Lo hanno preso i carabinieri due giorni dopo grazie alla segnalazione di una passante, mentre ancora andava in giro con la sua mountain bike rossa vicino al parco. In uno zainetto il coltello e i suoi vestiti sporchi di sangue. Sulle braccia i graffi di Silvia Gobbato, la ventottenne che ha cercato di difendersi prima di arrendersi alle coltellate.
«Mi avete beccato» dice quando lo fermano. Prima di raccontare tutto di quell'omicidio senza senso, ricostruendolo in un sopralluogo tra il campo di mais e gli arbusti dove aveva lasciato la sua vittima, con i cani poliziotto come impazziti di fronte all'odore di quest'uomo. Odore di una morte senza senso.
«Silvia non aveva paura di niente e di nessuno» raccontano gli amici mentre accompagnano le preghiere del vescovo di Udine Andrea Bruno che ha voluto venire fino a qui, alla strada comunale Brionis dove vengono i runner come Silvia, chi va a passeggio col cane, i giardinieri che potano le piante e uno fuori di testa con un coltello che in un minuto si infila nella sliding door di una quasi avvocatessa dal futuro assicurato, interrotto per sempre dal caso che le ha fatto incontrare un quasi ingegnere con le rotelle fuori posto.
All'inizio i carabinieri pensavano che Nicola Garbino fosse in cura in un Centro di salute mentale. Tra quelli di Udine non risulta. Forse altrove. Ma come dice un investigatore «certo non aveva la testa a posto».
Sembra uno di quei delitti come capitano a Central Park, a Manhattan, dove si viene uccisi a ogni giro di orologio. E invece è solo Udine, la tranquilla Udine, la ricca Udine dove certe cose non sono mai successe. «Siamo di fronte a una società che uccide sè stessa» incassa il colpo il sindaco Furio Honsell.
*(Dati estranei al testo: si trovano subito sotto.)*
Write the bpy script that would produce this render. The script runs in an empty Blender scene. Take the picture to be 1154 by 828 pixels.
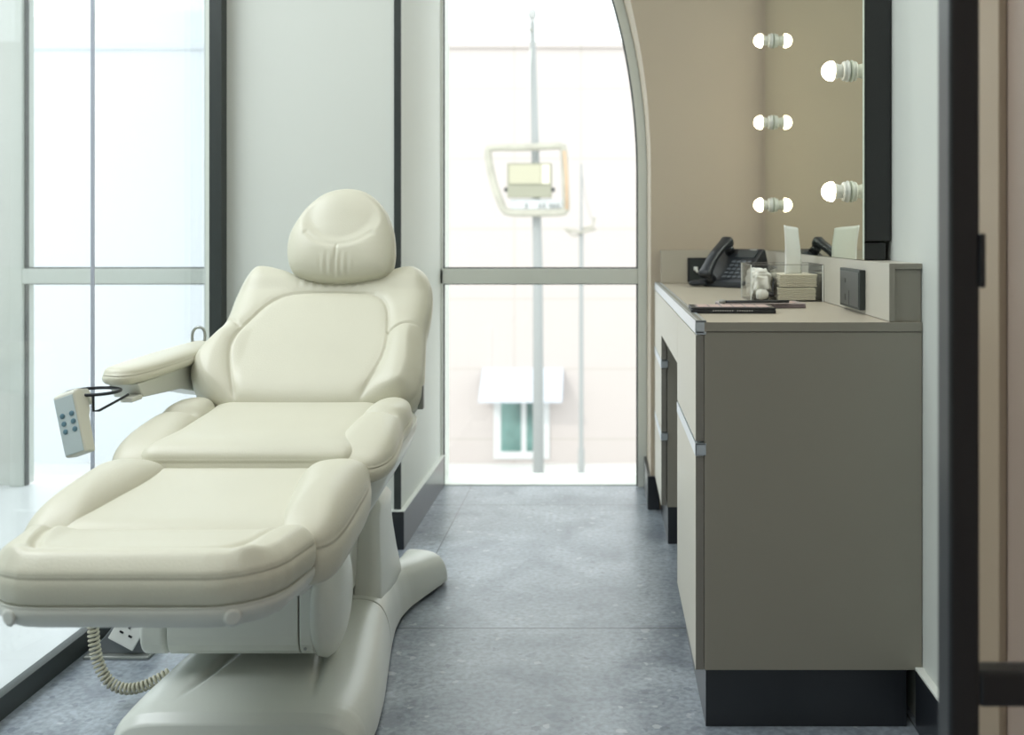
import bpy, bmesh, math, random
import numpy as np
from math import sin, cos, pi, radians, sqrt
from mathutils import Vector, Matrix

random.seed(7)
C = bpy.context.scene.collection
S = bpy.context.scene

# ------------------------------------------------------------------ camera, world, lights
cam_d = bpy.data.cameras.new('camera')
cam = bpy.data.objects.new('camera', cam_d); C.objects.link(cam)
cam.location = (0, 0, 1.04); cam.rotation_euler = (radians(90), 0, 0)
cam_d.sensor_width = 36; cam_d.lens = 36 * 1128 / 1154
cam_d.shift_x = -103 / 1154; cam_d.shift_y = -151 / 1154
cam_d.clip_start = 0.05; cam_d.clip_end = 300
cam_d.dof.use_dof = True; cam_d.dof.focus_distance = 2.35; cam_d.dof.aperture_fstop = 3.2
S.camera = cam
S.view_settings.view_transform = 'Standard'; S.view_settings.look = 'None'
S.view_settings.gamma = 1; S.view_settings.use_curve_mapping = False
S.view_settings.exposure = 0.27

w = bpy.data.worlds.new('sky'); S.world = w; w.use_nodes = True
bg = w.node_tree.nodes['Background']
bg.inputs[0].default_value = (0.93, 0.98, 1.0, 1); bg.inputs[1].default_value = 2.3

sun_d = bpy.data.lights.new('sun', 'SUN'); sun_d.energy = 0.9; sun_d.angle = radians(1.5); sun_d.color = (1, .93, .84)
sun = bpy.data.objects.new('sun', sun_d); C.objects.link(sun)
sun.rotation_euler = Vector((0.55, 0.75, -0.62)).to_track_quat('-Z', 'Y').to_euler()

def area(name, loc, sx, sy, power, col=(1, 1, 1)):
    d = bpy.data.lights.new(name, 'AREA'); d.shape = 'RECTANGLE'; d.size = sx; d.size_y = sy
    d.energy = power; d.color = col
    o = bpy.data.objects.new(name, d); C.objects.link(o); o.location = loc
    return o
area('fill_treatment_room', (-0.3, 1.9, 2.93), 1.0, 1.6, 14, (1, .98, .93))  # unseen fill light added above the chair to brighten the room
area('fill_entrance', (-0.5, -0.2, 2.93), 0.9, 0.9, 11, (1, .98, .94))  # added fill from the camera side, its source unseen
area('fill_next_room', (-2.6, 2.0, 2.93), 1.4, 2.2, 95, (.97, .99, 1))  # added fill that brightens the space beyond the glass, source unseen

# ------------------------------------------------------------------ materials
def mat(name, col, rough=.5, metal=0, spec=.5, coat=0, bump=0, bscale=60, var=0, vscale=6, emit=None, es=0):
    m = bpy.data.materials.new(name); m.use_nodes = True
    nt = m.node_tree; b = nt.nodes['Principled BSDF']
    b.inputs['Base Color'].default_value = (*col, 1); b.inputs['Roughness'].default_value = rough
    b.inputs['Metallic'].default_value = metal; b.inputs['Specular IOR Level'].default_value = spec
    b.inputs['Coat Weight'].default_value = coat
    tc = nt.nodes.new('ShaderNodeTexCoord')
    if var:
        n = nt.nodes.new('ShaderNodeTexNoise'); n.inputs['Scale'].default_value = vscale; n.inputs['Detail'].default_value = 5
        nt.links.new(tc.outputs['Object'], n.inputs['Vector'])
        r = nt.nodes.new('ShaderNodeValToRGB')
        r.color_ramp.elements[0].position = .3; r.color_ramp.elements[1].position = .7
        r.color_ramp.elements[0].color = (*[c * (1 - var) for c in col], 1)
        r.color_ramp.elements[1].color = (*[min(1, c * (1 + var)) for c in col], 1)
        nt.links.new(n.outputs['Fac'], r.inputs['Fac']); nt.links.new(r.outputs['Color'], b.inputs['Base Color'])
    if bump:
        n2 = nt.nodes.new('ShaderNodeTexNoise'); n2.inputs['Scale'].default_value = bscale; n2.inputs['Detail'].default_value = 6
        nt.links.new(tc.outputs['Object'], n2.inputs['Vector'])
        bp = nt.nodes.new('ShaderNodeBump'); bp.inputs['Strength'].default_value = bump; bp.inputs['Distance'].default_value = .002
        nt.links.new(n2.outputs['Fac'], bp.inputs['Height']); nt.links.new(bp.outputs['Normal'], b.inputs['Normal'])
    if emit:
        b.inputs['Emission Color'].default_value = (*emit, 1); b.inputs['Emission Strength'].default_value = es
    return m

def glass_mat(name, tint, gloss=.06, rough=0.0, white=0.0):
    m = bpy.data.materials.new(name); m.use_nodes = True; nt = m.node_tree
    for n in list(nt.nodes): nt.nodes.remove(n)
    out = nt.nodes.new('ShaderNodeOutputMaterial'); t = nt.nodes.new('ShaderNodeBsdfTransparent')
    t.inputs[0].default_value = (*tint, 1)
    g = nt.nodes.new('ShaderNodeBsdfGlossy'); g.inputs['Roughness'].default_value = rough
    lw = nt.nodes.new('ShaderNodeLayerWeight'); lw.inputs['Blend'].default_value = .5
    pw = nt.nodes.new('ShaderNodeMath'); pw.operation = 'POWER'; pw.inputs[1].default_value = 5; nt.links.new(lw.outputs['Facing'], pw.inputs[0])
    ma = nt.nodes.new('ShaderNodeMath'); ma.operation = 'MULTIPLY_ADD'; ma.inputs[1].default_value = .9; ma.inputs[2].default_value = .025
    nt.links.new(pw.outputs[0], ma.inputs[0])
    mx = nt.nodes.new('ShaderNodeMixShader')
    nt.links.new(ma.outputs[0], mx.inputs[0]); nt.links.new(t.outputs[0], mx.inputs[1]); nt.links.new(g.outputs[0], mx.inputs[2])
    last = mx
    if white:
        d = nt.nodes.new('ShaderNodeBsdfDiffuse'); d.inputs[0].default_value = (.9, .95, .95, 1)
        m2 = nt.nodes.new('ShaderNodeMixShader'); m2.inputs[0].default_value = white
        nt.links.new(mx.outputs[0], m2.inputs[1]); nt.links.new(d.outputs[0], m2.inputs[2]); last = m2
    nt.links.new(last.outputs[0], out.inputs[0])
    return m

def floor_mat():
    m = bpy.data.materials.new('stone_tile'); m.use_nodes = True; nt = m.node_tree; b = nt.nodes['Principled BSDF']
    L = nt.links.new
    tc = nt.nodes.new('ShaderNodeTexCoord')
    def noise(s, d, dist=0):
        n = nt.nodes.new('ShaderNodeTexNoise'); n.inputs['Scale'].default_value = s; n.inputs['Detail'].default_value = d
        n.inputs['Distortion'].default_value = dist; L(tc.outputs['Object'], n.inputs['Vector']); return n
    def ramp(src, stops):
        r = nt.nodes.new('ShaderNodeValToRGB'); e = r.color_ramp.elements
        e[0].position, e[0].color = stops[0][0], (*stops[0][1], 1); e[1].position, e[1].color = stops[1][0], (*stops[1][1], 1)
        for p, c in stops[2:]:
            x = e.new(p); x.color = (*c, 1)
        L(src, r.inputs['Fac']); return r
    def mix(mode, f, a, bb):
        x = nt.nodes.new('ShaderNodeMix'); x.data_type = 'RGBA'; x.blend_type = mode
        if isinstance(f, float): x.inputs[0].default_value = f
        else: L(f, x.inputs[0])
        L(a, x.inputs[6]); L(bb, x.inputs[7]); return x.outputs[2]
    base = ramp(noise(5, 8, .6).outputs['Fac'], [(.3, (.185, .220, .262)), (.7, (.42, .475, .53))])
    fine = ramp(noise(70, 8, .3).outputs['Fac'], [(.35, (.50, .50, .50)), (.65, (1, 1, 1))])
    c = mix('MULTIPLY', .75, base.outputs[0], fine.outputs[0])
    # pebbles: pale and dark aggregate with ragged outlines
    for sc, lo, col, dens in ((4.5, .06, (.16, .185, .22), .80), (11, .10, (.13, .155, .19), .80), (26, .10, (.55, .58, .60), .80), (30, .12, (.10, .12, .15), .74)):
        wn = noise(sc * 1.7, 4)
        mp = nt.nodes.new('ShaderNodeMix'); mp.data_type = 'RGBA'; mp.blend_type = 'LINEAR_LIGHT'; mp.inputs[0].default_value = .045 if sc < 20 else .02
        L(tc.outputs['Object'], mp.inputs[6]); L(wn.outputs['Color'], mp.inputs[7])
        v = nt.nodes.new('ShaderNodeTexVoronoi'); v.inputs['Scale'].default_value = sc; L(mp.outputs[2], v.inputs['Vector'])
        d = nt.nodes.new('ShaderNodeMath'); d.operation = 'LESS_THAN'; d.inputs[1].default_value = lo + .14; L(v.outputs['Distance'], d.inputs[0])
        sp = nt.nodes.new('ShaderNodeSeparateColor'); L(v.outputs['Color'], sp.inputs[0])
        g = nt.nodes.new('ShaderNodeMath'); g.operation = 'GREATER_THAN'; g.inputs[1].default_value = dens; L(sp.outputs[0], g.inputs[0])
        mu = nt.nodes.new('ShaderNodeMath'); mu.operation = 'MULTIPLY'; L(d.outputs[0], mu.inputs[0]); L(g.outputs[0], mu.inputs[1])
        m2 = nt.nodes.new('ShaderNodeMath'); m2.operation = 'MULTIPLY'; m2.inputs[1].default_value = .5; L(mu.outputs[0], m2.inputs[0])
        rgb = nt.nodes.new('ShaderNodeRGB'); rgb.outputs[0].default_value = (*col, 1)
        c = mix('MIX', m2.outputs[0], c, rgb.outputs[0])
    # joints of the 1.2 m tiles
    sx = nt.nodes.new('ShaderNodeSeparateXYZ'); L(tc.outputs['Object'], sx.inputs[0])
    js = []
    for k, off in ((0, .545), (1, -.235)):
        a = nt.nodes.new('ShaderNodeMath'); a.operation = 'ADD'; a.inputs[1].default_value = off + 12; L(sx.outputs[k], a.inputs[0])
        md = nt.nodes.new('ShaderNodeMath'); md.operation = 'MODULO'; md.inputs[1].default_value = 1.2; L(a.outputs[0], md.inputs[0])
        lt = nt.nodes.new('ShaderNodeMath'); lt.operation = 'LESS_THAN'; lt.inputs[1].default_value = (.0035, .006)[k]; L(md.outputs[0], lt.inputs[0]); js.append(lt)
    mxx = nt.nodes.new('ShaderNodeMath'); mxx.operation = 'MAXIMUM'; L(js[0].outputs[0], mxx.inputs[0]); L(js[1].outputs[0], mxx.inputs[1])
    rgb = nt.nodes.new('ShaderNodeRGB'); rgb.outputs[0].default_value = (.07, .08, .09, 1)
    c = mix('MIX', mxx.outputs[0], c, rgb.outputs[0])
    L(c, b.inputs['Base Color']); b.inputs['Roughness'].default_value = .31; b.inputs['Specular IOR Level'].default_value = .6
    bp = nt.nodes.new('ShaderNodeBump'); bp.inputs['Strength'].default_value = .12; bp.inputs['Distance'].default_value = .002
    L(noise(120, 5).outputs['Fac'], bp.inputs['Height']); L(bp.outputs[0], b.inputs['Normal'])
    return m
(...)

La città potrebbe uscirne a pezzi. E fa niente se sul cancello del comando provinciale dei carabinieri qualcuno mette un cartello per ringraziare. Nè bastano le parole di rito dei vicini di Nicola Garbino, che dicono quello che si dice sempre: «Un ragazzo molto schivo, parlava molto poco».
Fra i tanti che tirano un sospiro di sollievo c'è chi non riesce a darsi pace. Giorgio Ortis, l'amico di Silvia, avvocato come lei, il ragazzo che corre più forte e la lascia indietro sullo sterrato, il primo ad essere indiziato, ci pensa appena al suo ruolo di mostro per un giorno. «Finalmente posso vivere il mio dolore senza pensare ad altro» dice tra le lacrime quando sa, al suo avvocato Rosi Toffano, mentre pure lei tira un sospiro di sollievo. Ma poi ci sono altri sentimenti. Il rimorso soprattutto.
«Adesso che so quello che è successo sono costretto a convivere con un senso di colpa gigantesco. Se non l'avessi lasciata indietro Silvia sarebbe ancora viva. Questa cosa mi tormenterà tutta la vita». I pensieri del giorno dopo di chiunque. Ma chi va a immaginare che sulla strada ci possa essere qualcuno che delira su un improbabile sequestro in bicicletta. Come se si trovasse in un brutto film a Central Park, Manhattan. E non tra le pannocchie del parco del Cormor, vicino a Udine, Friuli.